Wednesday, July 02, 2008

SWEDES OUTRAGED BY NEW WIRETAPPING LAW


For some reason you'd think the electronic surveillance epidemic sweeping the world might bypass Sweden.

You'd be wrong.

The Swedish government like governments everywhere it seems has this peculiar need to listen in.

A week or so ago (while I was away from my desk) Prime Minister Fredrik Reinfeldt won a narrow victory in his parliament allowing Sweden to spy on cross-border email and telephone traffic and snoop into how people even send faxes.

The new law has drawn the ire of folks all over the place.

“By introducing these new measures, the Swedish government is following the examples set by governments ranging from China and Saudi Arabia to the US government’s highly criticised eavesdropping program,” said Peter Fleischer of Google.

Speaking on a recent visit to Sweden (and before the passage of the law), Fleischer, the company's global privacy counsel, warned that Google would rule out making any major investments in Sweden should the controversial bill become law.

"We have contacted Swedish authorities to give our view of the proposal and we have made it clear that we will never place any servers inside Sweden's borders if the proposal goes through," Fleischer told Internet World.
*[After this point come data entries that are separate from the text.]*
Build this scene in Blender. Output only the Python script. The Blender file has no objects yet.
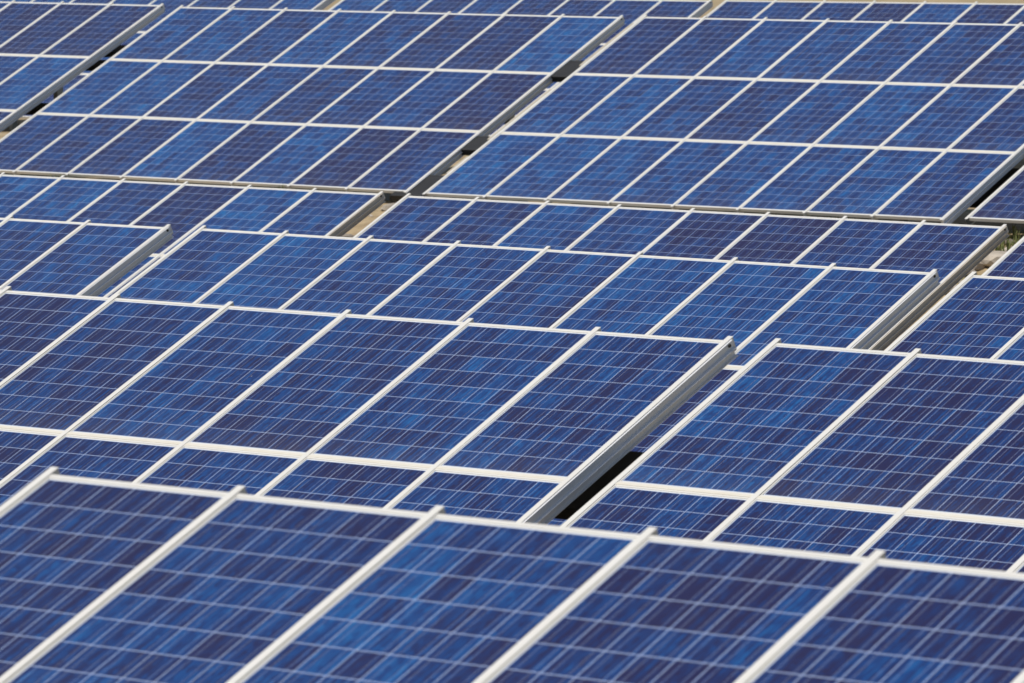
import bpy, bmesh, math, random
from mathutils import Matrix, Vector
R = math.radians
SC = 1.04                      # one panel pitch in metres
ZUP = 5.6                      # lifts everything so that the ground is near zero

scene = bpy.context.scene
col = scene.collection

# ------------------------------------------------------------------ survey of the site
TILT = 0.453504
PL = 1.59730                   # panel pitch up the slope (in panel widths)
#        x       y       z  (top left corner)      azimuth  tilt    roll offsets
TABLES = {
  'ML': (-71.7517, 69.1804, -1.8682, 0.00084, -0.00013, -0.00186),
  'MM': (-63.3735, 69.1947, -1.8974, -0.00093, 0.00027, 0.00225),
  'MR': (-55.0012, 69.1658, -1.8679, 0.00039, -0.00001, 0.00531),
  'F':  (-14.9066, 14.5348, -2.2745, -0.00322, -0.00794, 0.00034),
  'G':  (-27.4309, 24.4310, -2.6330, 0.00283, -0.00250, 0.00019),
  'H':  (-19.0359, 24.3970, -2.6191, -0.00221, -0.00561, -0.00237),
  'J':  (-41.5005, 34.1526, -3.0284, 0.00189, 0.00304, 0.00103),
  'K':  (-33.0840, 34.1891, -3.0145, -0.00399, 0.00247, -0.00132),
  'L':  (-24.7190, 34.1772, -3.0278, -0.00399, -0.00540, -0.00060),
  'CL': (-47.8871, 44.0540, -3.3861, -0.00158, 0.00000, 0.00016),
  'CM': (-39.4636, 44.0231, -3.3902, 0.00087, 0.00117, -0.00116),
  'CR': (-31.0636, 44.0386, -3.3834, 0.00060, 0.00092, 0.00029),
  'AL': (-61.7744, 54.7107, -1.6828, 0.00552, 0.00279, -0.00138),
  'A':  (-53.4935, 54.8672, -1.7159, 0.01181, 0.00518, -0.00201),
  'B':  (-44.7001, 54.4907, -1.7059, -0.00369, 0.00594, 0.00101),
  'D':  (-36.4624, 54.6199, -1.7102, -0.00050, -0.00018, -0.00024),
}
LABELS = {
  'F':  'nearest, slightly blurred solar array crossing the bottom of the picture',
  'G':  'solar array with a thick grey end beam, directly behind the blurred nearest one',
  'H':  'solar array right of the thick grey beam, directly behind the blurred nearest one',
  'J':  'solar array whose grey end beam shows near the left edge, left of the central one',
  'K':  'central bright blue solar array, third row from the front, all eight columns visible',
  'L':  'solar array at the right edge beside the tan strip, third row from the front',
  'CL': 'left low strip of solar array ending at the gap with sandy ground',
  'CM': 'low strip of solar array between the sandy gap and the right pale end beam',
  'CR': 'small corner of solar array at the right edge, just below green grass',
  'AL': 'solar array in the upper left corner with dark navy panels at its top',
  'A':  'upper left solar array with three tiers of mixed navy, purple and blue panels',
  'B':  'upper right solar array with three tiers of mostly bright blue panels',
  'D':  'dark purple lower corner of a solar array, right edge above green grass',
  'ML': 'farthest solar array at the top left, a thin sliver over nearer ones',
  'MM': 'farthest solar array at the top centre, a thin strip of half hidden panels',
  'MR': 'farthest solar array at the top right, its white top edge against ochre ground',
}
# brightness of individual panels as seen in the photograph (0 navy/purple .. 1 bright blue): (table, column, tier)
TONE = {}
def tones(t, j, i0, *v):
    for k, a in enumerate(v): TONE[(t, i0 + k, j)] = a
tones('A', 0, 0, .55, .65, .4, .65, .45, .2, .12, .8)
tones('A', 1, 0, .7, .7, .3, .55, .3, .45, .5, .08)
tones('A', 2, 0, .3, .28, .25, .8, .2, .7, .08, .3)
tones('AL', 0, 5, .15, .12, .15); tones('AL', 1, 5, .3, .6, .75)
tones('B', 0, 0, .25, .4, .6, .55, .5, .38, .3, .5)
tones('B', 1, 0, .6, .7, .5, .25, .55, .7, .6, .35)
tones('B', 2, 0, .8, .75, .7, .65, .6, .6, .7, .45)
tones('CL', 0, 0, .5, .5, .75, .65, .4, .08, .8, .6)
tones('CM', 0, 0, .4, .3, .7, .45, .1, .04, .42, .3)
tones('CR', 0, 0, .15, .3)
tones('D', 2, 0, .08); tones('D', 1, 0, .12)
tones('J', 0, 6, .45, .5)
tones('K', 0, 0, .6, .8, .6, .5, .5, .75, .72, .65)
tones('L', 0, 0, .38, .5)
tones('G', 0, 2, .2, .32, .5, .3, .5, .35, .3); tones('G', 1, 4, .3, .35, .3, .35)
tones('H', 0, 0, .42, .25, .15); tones('H', 1, 0, .4, .3, .35)
tones('F', 0, 0, .25, .42, .55, .25, .22)
tones('MR', 0, 0, .4, .35, .3, .12, .7, .1, .3)

# ------------------------------------------------------------------ materials
def new_mat(name):
    m = bpy.data.materials.new(name); m.use_nodes = True
    nt = m.node_tree; nt.nodes.clear()
    out = nt.nodes.new('ShaderNodeOutputMaterial'); b = nt.nodes.new('ShaderNodeBsdfPrincipled')
    nt.links.new(b.outputs[0], out.inputs[0])
    return m, nt, b
class NG:
    """small wrapper for building node math"""
    def __init__(s, nt): s.nt = nt
    def n(s, t, **k):
        x = s.nt.nodes.new(t)
        for a, v in k.items(): setattr(x, a, v)
        return x
    def put(s, sock, v):
        if isinstance(v, bpy.types.NodeSocket): s.nt.links.new(v, sock)
        else: sock.default_value = v
    def m(s, op, a, b=0.0, c=None):
        x = s.n('ShaderNodeMath', operation=op); s.put(x.inputs[0], a); s.put(x.inputs[1], b)
        if c is not None: s.put(x.inputs[2], c)
        return x.outputs[0]
    def mix(s, f, a, b, blend='MIX'):
        x = s.n('ShaderNodeMix', data_type='RGBA', blend_type=blend)
        s.put(x.inputs[0], f); s.put(x.inputs[6], a); s.put(x.inputs[7], b); return x.outputs[2]
    def ramp(s, f, stops):
        x = s.n('ShaderNodeValToRGB'); e = x.color_ramp.elements
        while len(e) < len(stops): e.new(.5)
        for k, (p, c) in enumerate(stops): e[k].position = p; e[k].color = (*c, 1)
        s.put(x.inputs[0], f); return x.outputs[0]
    def comb(s, x, y, z):
        c = s.n('ShaderNodeCombineXYZ'); s.put(c.inputs[0], x); s.put(c.inputs[1], y); s.put(c.inputs[2], z); return c.outputs[0]
    def noise(s, vec, scale, detail=2.0, rough=.5):
        x = s.n('ShaderNodeTexNoise'); s.put(x.inputs['Vector'], vec)
        x.inputs['Scale'].default_value = scale; x.inputs['Detail'].default_value = detail; x.inputs['Roughness'].default_value = rough
        return x.outputs[0]

def mat_cells():
    m, nt, b = new_mat('polycrystalline_cells'); g = NG(nt)
    uv = g.n('ShaderNodeUVMap', uv_map='cells'); sp = g.n('ShaderNodeSeparateXYZ'); nt.links.new(uv.outputs[0], sp.inputs[0])
    u, v = sp.outputs[0], sp.outputs[1]
    ton = g.n('ShaderNodeAttribute', attribute_type='OBJECT', attribute_name='tone').outputs['Fac']
    sd = g.n('ShaderNodeAttribute', attribute_type='OBJECT', attribute_name='seed').outputs['Fac']
    fu, fv = g.m('FLOOR', u), g.m('FLOOR', v)
    ru, rv = g.m('FRACT', u), g.m('FRACT', v)
    # every wafer has its own brightness
    wn = g.n('ShaderNodeTexWhiteNoise', noise_dimensions='3D'); g.put(wn.inputs['Vector'], g.comb(fu, fv, sd))
    cell = wn.outputs['Value']
    wc = g.n('ShaderNodeTexWhiteNoise', noise_dimensions='2D'); g.put(wc.inputs['Vector'], g.comb(fu, sd, 0.0))
    # long crystal streaks along the slope, different in each wafer
    off = g.m('MULTIPLY', cell, 37.0)
    s1 = g.noise(g.comb(g.m('ADD', g.m('MULTIPLY', u, 8.0), g.m('MULTIPLY', off, 3.0)), g.m('MULTIPLY', v, .10), sd), 1.0, 2, .7)
    s2 = g.noise(g.comb(g.m('MULTIPLY', u, 15.0), g.m('MULTIPLY', v, .05), g.m('ADD', sd, 11.0)), 1.0, 2, .6)
    # crystal grains
    vo = g.n('ShaderNodeTexVoronoi'); g.put(vo.inputs['Vector'], g.comb(u, g.m('MULTIPLY', v, .45), off)); vo.inputs['Scale'].default_value = 9.0
    vs = g.n('ShaderNodeSeparateColor'); nt.links.new(vo.outputs['Color'], vs.inputs[0])
    big = g.noise(g.comb(u, v, g.m('ADD', sd, 5.0)), .45, 2, .5)
    t = g.m('ADD', g.m('MULTIPLY', ton, .52), .045)
    t = g.m('ADD', t, g.m('MULTIPLY', g.m('SUBTRACT', cell, .5), .32))
    t = g.m('ADD', t, g.m('MULTIPLY', g.m('SUBTRACT', wc.outputs['Value'], .5), .08))
    t = g.m('ADD', t, g.m('MULTIPLY', g.m('SUBTRACT', s1, .5), .72))
    t = g.m('ADD', t, g.m('MULTIPLY', g.m('SUBTRACT', s2, .5), 1.0))
    t = g.m('ADD', t, g.m('MULTIPLY', g.m('SUBTRACT', vs.outputs[0], .5), .27))
    t = g.m('ADD', t, g.m('MULTIPLY', g.m('SUBTRACT', big, .5), .32))
    colr = g.ramp(t, CELLRAMP)
    # gaps between wafers and the two bus bars on each
    def line(f, c, w): return g.m('LESS_THAN', g.m('ABSOLUTE', g.m('SUBTRACT', f, c)), w)
    gu = g.m('GREATER_THAN', g.m('ABSOLUTE', g.m('SUBTRACT', ru, .5)), .5 - .0125)
    gv = g.m('GREATER_THAN', g.m('ABSOLUTE', g.m('SUBTRACT', rv, .5)), .5 - .0110)
    bb = g.m('MAXIMUM', line(ru, .25, .0065), line(ru, .75, .0065))
    colr = g.mix(bb, colr, (.23, .27, .42, 1))
    gap = g.m('MAXIMUM', gu, gv)
    colr = g.mix(gap, colr, (.41, .49, .68, 1))
    inside = g.m('MULTIPLY', g.m('MULTIPLY', g.m('GREATER_THAN', u, -.012), g.m('LESS_THAN', u, 6.012)),
                 g.m('MULTIPLY', g.m('GREATER_THAN', v, -.012), g.m('LESS_THAN', v, 9.012)))
    colr = g.mix(inside, (.72, .72, .70, 1), colr)
    # thin film of dust on the glass
    tc = g.n('ShaderNodeTexCoord')
    dn = g.noise(g.comb(g.m('MULTIPLY', u, .5), g.m('MULTIPLY', v, .5), sd), 1.3, 5, .65)
    low = g.m('MULTIPLY', g.m('POWER', g.m('DIVIDE', v, 9.2), 10.0), .06)
    dust = g.m('ADD', g.m('MULTIPLY', dn, .03), low)
    colr = g.mix(dust, colr, (.42, .38, .31, 1))
    vd = g.n('ShaderNodeTexVoronoi'); g.put(vd.inputs['Vector'], g.comb(u, v, sd)); vd.inputs['Scale'].default_value = 1.1
    vc = g.n('ShaderNodeSeparateColor'); nt.links.new(vd.outputs['Color'], vc.inputs[0])
    spk = g.m('MULTIPLY', g.m('LESS_THAN', vd.outputs['Distance'], g.m('MULTIPLY', vc.outputs[1], .05)), g.m('GREATER_THAN', vc.outputs[0], .82))
    colr = g.mix(g.m('MULTIPLY', spk, .7), colr, (.55, .55, .50, 1))
    g.put(b.inputs['Base Color'], colr)
    b.inputs['Roughness'].default_value = .45
    b.inputs['Specular IOR Level'].default_value = .12
    b.inputs['Coat Weight'].default_value = 1.0
    b.inputs['Coat Roughness'].default_value = .09
    b.inputs['Coat IOR'].default_value = 1.30
    return m
CELLRAMP = [(0.0, (.010, .008, .052)), (.16, (.006, .016, .088)), (.42, (.003, .038, .165)), (.72, (.006, .090, .28)), (1.0, (.020, .20, .44))]

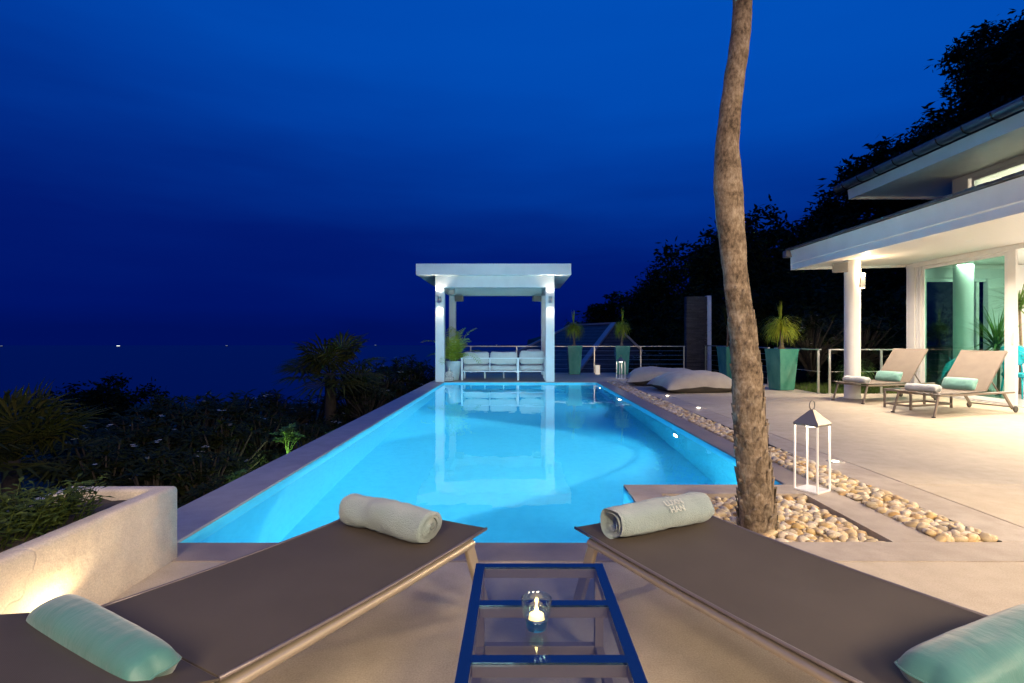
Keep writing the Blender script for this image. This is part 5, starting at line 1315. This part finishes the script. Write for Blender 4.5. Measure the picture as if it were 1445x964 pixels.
# ------------------------------------------------------------------ boats on the horizon
def boat(label, px, py, Y, m_, s_):
    t_ = at(px, py, Y); r_ = empty('fishing_boat', (t_.x, Y, -60), label, 'boat', group='lit fishing boats far out at sea'); L_ = 22*s_
    g_ = MB(); g_.add([(-L_/2,-3,0),(L_/2,-3,0),(L_/2+4,0,3.5),(L_/2,3,0),(-L_/2,3,0),(-L_/2,-3.5,3),(L_/2,-3.5,3.4),(L_/2,3.5,3.4),(-L_/2,3.5,3)], [(0,1,6,5),(1,2,6),(3,7,2),(4,8,7,3),(0,5,8,4),(5,6,2,7,8)]); g_.build('hull', M['dark_metal'], r_)
    g_ = MB(); g_.box((-L_*.35,-2,3),(-L_*.05,2,6)); g_.build('cabin', M['white'], r_)
    g_ = MB(); g_.box((-L_*.04,-.4,3),(-L_*.02,.4,10)); g_.build('mast', M['white'], r_)
    g_ = MB(); g_.box((-L_*.45,-2.2,6.5),(L_*.35,2.2,6.5+2.6*s_)); g_.build('deck_lamps', m_, r_)
boat('brightest lit fishing boat on the sea at the left', 167, 490, 3900, M['glow_boat'], 1.2)
boat('tiny lit boat at the left edge of the horizon', 2, 490, 3900, M['glow_boat2'], .9)
boat('tiny lit boat on the horizon right of the brightest boat', 320, 489.5, 4100, M['glow_boat2'], .8)
boat('tiny lit boat on the horizon just right of the dark fan palm', 530, 488.5, 4400, M['glow_boat2'], .8)
boat('tiny lit boat on the horizon above the white sofa', 701, 488.5, 4400, M['glow_boat2'], .8)

# ------------------------------------------------------------------ lamps
POOLC = (.50,.90,.96)
def pool_lamp(label, x, y, z, ang, e):
    r_ = empty('pool_light', (x-.006 if ang == 0 else x, y if ang == 0 else y+.006, z), label, 'pool light', group='underwater lamps in the pool wall'); r_.rotation_euler = (0,0,ang)   # faces local -x
    g_ = MB(); g_.lathe([(0,0),(.12,0),(.12,.012),(.095,.02),(.09,.012)], 28); g_.xf(Matrix.Rotation(R(-90),4,'Y')); g_.build('rim', M['steel'], r_, auto=40)
    g_ = MB(); g_.lathe([(0,.013),(.088,.013),(.06,.022),(0,.026)], 28); g_.xf(Matrix.Rotation(R(-90),4,'Y')); g_.build('lens', M['glow_pool'], r_, smooth=True)
    a_ = area('pool_lamp', (-.06,0,0), (0,R(90),0), e, POOLC, .2, r_); a_.rotation_euler = (0,R(90+0),0); a_.data.spread = R(150)
    if e > E*.9: spot('pool_beam', (-.07,0,0), (0,R(90-19),0), 2000, (.82,.97,1), 82, .22, .05, r_)
    return r_
E = 64
pool_lamp('underwater lamp in the right pool wall nearest the palm', PX1, 7.05, -.50, 0, E)
pool_lamp('underwater lamp in the right pool wall near the far end', PX1, 10.9, -.50, 0, E)
pool_lamp('assumed underwater lamp at the far end of the right pool wall', PX1, 13.4, -.50, 0, E*.5)  # assumed lamp for the glow at the far end
pool_lamp('added unseen fill lamp in the near pool wall, left', -1.2, PY0, -.60, R(-90), E*.35)  # near wall lamps are added out of view to even the pool light
pool_lamp('added unseen fill lamp in the near pool wall, middle', .2, PY0, -.60, R(-90), E*.35)
pool_lamp('assumed hidden underwater lamp below the tree bed', 1.5, NY, -.60, R(-90), E*.5)  # assumed lamp, hidden from view by the tree bed
# planter up-light on the plaster
r_ = empty('uplight', (-1.72,2.02,0), 'small ground uplight washing the white planter wall', 'ground light')
g_ = MB(); g_.lathe([(0,.0005),(.045,.0005),(.05,.01),(.045,.03),(.0,.03)], 20); g_.build('housing', M['steel'], r_, auto=40)
g_ = MB(); g_.lathe([(0,.0305),(.03,.0305),(.03,.034),(0,.034)], 20); g_.build('lens', M['glow_warm'], r_)
spot('planter_light', (0,0,.05), (R(180),R(14),0), 11, (1,.74,.40), 150, .5, .02, r_)
# assumed downlights in the soffit, added for the warm light on the terrace
def downlight(label, x, y, z, e, size=150, c_=WARMW, grp='assumed round downlights in the lower eave soffit'):
    r_ = empty('downlight', (x,y,z), label, 'ceiling light', group=grp)
    g_ = MB(); g_.lathe([(.05,-.004),(.06,-.004),(.06,-.0005),(.05,-.0005)], 20); g_.build('rim', M['white'], r_)
    g_ = MB(); g_.lathe([(0,-.002),(.045,-.002)], 20); g_.build('lens', M['glow_warm'], r_)
    a_ = area('assumed_downlight_lamp', (0,0,-.02), (0,0,0), e, c_, .12, r_); a_.data.spread = R(size)
for i, (x, y, e) in enumerate(((7.2,10.4,80),(7.2,8.4,95),(7.2,6.4,120),(7.2,4.4,135),(7.2,2.4,120),(7.2,.4,90))):
    downlight('assumed round recessed downlight in the white soffit above the terrace', x, y, zs(x), e)
# unseen lamps added inside the rooms
area('room_lamp', (11,9.0,2.74), (0,0,0), 130, (1,.88,.72), .6, HS).location = (2.0,1.0,2.74)
area('room_lamp', (0,0,0), (0,0,0), 50, (1,.85,.66), .5, HS).location = (.4,2.9,2.70)
for yy in (1.6,-1.0,-3.6):
    li = bpy.data.lights.new('soffit_fill', 'POINT'); li.energy = 55; li.color = (1,.88,.74); li.shadow_soft_size = .25  # added points indoors that brighten the soffit outside
    lo = bpy.data.objects.new('soffit_fill', li); COL.objects.link(lo); lo.parent = HS; lo.location = (.9,yy,1.5)
for yy in (1.2,-1.2,-3.6):
    li = bpy.data.lights.new('upper_room_lamp', 'POINT'); li.energy = 42; li.color = (1,.86,.68); li.shadow_soft_size = .15
    lo = bpy.data.objects.new('upper_room_lamp', li); COL.objects.link(lo); lo.parent = HS; lo.location = (.75,yy,3.95)
def glow(loc, tgt, e, size, c_):  # added spot standing in for pool light that leaves the water
    d_ = (Vector(tgt)-Vector(loc)); o = spot('pool_glow_standin', loc, d_.to_track_quat('-Z','Y').to_euler(), e, c_, size, 1.0, .6)
glow((-.3,9.5,.05), (-.6,14.2,1.5), 760, 95, (.42,.84,1))
glow((1.0,9.0,.05), (7.3,7.6,4.8), 280, 55, (.15,.70,1))
ew = empty('assumed_eave_spot', (5.95,4.4,2.62), 'assumed unseen spotlight under the lower eave edge, added to brighten the palm bed', 'spotlight')  # assumed spotlight out of view, added for the warm light on the pebble bed
g_ = MB(); g_.tube([(0,0,.04),(0,0,0)], .01, 8); g_.tube([(.04,0,.01),(-.06,0,-.05)], [.03,.035], 12); g_.build('housing', M['lantern_grey'], ew, auto=40)
d_ = Vector((2.0,3.5,0))-Vector((5.85,4.4,2.57)); o = spot('assumed_spot_lamp', (-.1,0,-.08), d_.to_track_quat('-Z','Y').to_euler(), 520, (1,.74,.42), 46, .9, .03, ew)
# added unseen lamps behind the camera stand in for the house lights
for (x, y, e) in ((-.8,-2.6,300),(2.2,-2.4,370),(4.8,-1.2,400),(4.3,2.2,0)):
    if e: a_ = area('house_light_standin', (x,y,2.9), (R(18),0,0), e, (1,.77,.50), 1.6)
# sky dome light: dusk gradient
wd = bpy.data.worlds.new('World'); scene.world = wd; wd.use_nodes = True; nt = wd.node_tree; N = nt.nodes; L = nt.links; N.clear()
tc = N.new('ShaderNodeTexCoord'); sp = N.new('ShaderNodeSeparateXYZ'); L.new(tc.outputs['Generated'], sp.inputs[0])
mp = N.new('ShaderNodeMapping'); mp.inputs['Scale'].default_value = (1.2,1.2,7); L.new(tc.outputs['Generated'], mp.inputs[0])
n1 = N.new('ShaderNodeTexNoise'); n1.inputs['Scale'].default_value = 1.6; n1.inputs['Detail'].default_value = 5; n1.inputs['Roughness'].default_value = .5; L.new(mp.outputs[0], n1.inputs[0])
nz = N.new('ShaderNodeMath'); nz.operation = 'MULTIPLY_ADD'; nz.inputs[1].default_value = .17; nz.inputs[2].default_value = -.085; L.new(n1.outputs[0], nz.inputs[0])
xx = N.new('ShaderNodeMath'); xx.operation = 'MULTIPLY'; xx.inputs[1].default_value = .16; L.new(sp.outputs[0], xx.inputs[0])
s1 = N.new('ShaderNodeMath'); s1.operation = 'ADD'; L.new(sp.outputs[2], s1.inputs[0]); L.new(nz.outputs[0], s1.inputs[1])
# keep the horizontal brightening for the upper sky only
x2 = N.new('ShaderNodeMath'); x2.operation = 'MULTIPLY'; L.new(xx.outputs[0], x2.inputs[0]); mz = N.new('ShaderNodeMapRange'); mz.inputs[1].default_value = .05; mz.inputs[2].default_value = .4; L.new(sp.outputs[2], mz.inputs[0]); L.new(mz.outputs[0], x2.inputs[1])
s2 = N.new('ShaderNodeMath'); s2.operation = 'ADD'; L.new(s1.outputs[0], s2.inputs[0]); L.new(x2.outputs[0], s2.inputs[1])
rp_ = N.new('ShaderNodeValToRGB'); cr_ = rp_.color_ramp
stops = [(0,(.0,.0048,.105)),(.06,(.0,.0065,.135)),(.14,(.0,.0105,.165)),(.22,(.0,.023,.235)),(.32,(.0,.044,.34)),(.45,(.0,.068,.44)),(.62,(.0,.085,.50)),(1,(.0,.09,.52))]
while len(cr_.elements) < len(stops): cr_.elements.new(.5)
for i, (p_, c_) in enumerate(stops): cr_.elements[i].position = p_; cr_.elements[i].color = (*c_, 1)
L.new(s2.outputs[0], rp_.inputs[0])
bg = N.new('ShaderNodeBackground'); bg.inputs[1].default_value = 1; L.new(rp_.outputs[0], bg.inputs[0])
sk = N.new('ShaderNodeTexSky'); sk.sky_type = 'NISHITA'; sk.sun_disc = False; sk.sun_elevation = R(-4); sk.sun_rotation = R(200)
bg2 = N.new('ShaderNodeBackground'); bg2.inputs[1].default_value = .02; L.new(sk.outputs[0], bg2.inputs[0])
ads = N.new('ShaderNodeAddShader'); L.new(bg.outputs[0], ads.inputs[0]); L.new(bg2.outputs[0], ads.inputs[1])
wo = N.new('ShaderNodeOutputWorld'); L.new(ads.outputs[0], wo.inputs[0])

# ------------------------------------------------------------------ camera and render settings
cam = bpy.data.cameras.new('camera'); co = bpy.data.objects.new('camera', cam); COL.objects.link(co); scene.camera = co
co.location = (0,0,H0); co.rotation_euler = (R(90),0,0)
cam.sensor_width = 36; cam.lens = F/1445*36
cam.shift_x = -(VX-722.5)/1445; cam.shift_y = (VY-482)/1445
cam.clip_start = .05; cam.clip_end = 12000
scene.view_settings.view_transform = 'Standard'; scene.view_settings.look = 'None'; scene.view_settings.exposure = 0; scene.view_settings.gamma = 1
cy = scene.cycles
cy.max_bounces = 10; cy.diffuse_bounces = 4; cy.glossy_bounces = 4; cy.transmission_bounces = 6; cy.transparent_max_bounces = 12
cy.caustics_refractive = True; cy.caustics_reflective = False; cy.sample_clamp_indirect = 10; cy.sample_clamp_direct = 0; cy.blur_glossy = .5
cy.use_denoising = True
Critics of the new law said it represented Europe’s most far-reaching eavesdropping plan.

The International Federation of Journalists (IFJ) and its European group, the European Federation of Journalists (EFJ) expressed "incredulity and dismay" with the new law.

"It is astonishing that one of Europe's oldest democracies where model standards of press freedom have been taken for granted has dealt such a blow to civil liberties," said IFJ/EFJ General Secretary Aidan White. "No journalist anywhere in Europe can now be certain that their work is not subject to official surveillance, that their telephones are not being tapped and that they can with any confidence protect their sources," he said.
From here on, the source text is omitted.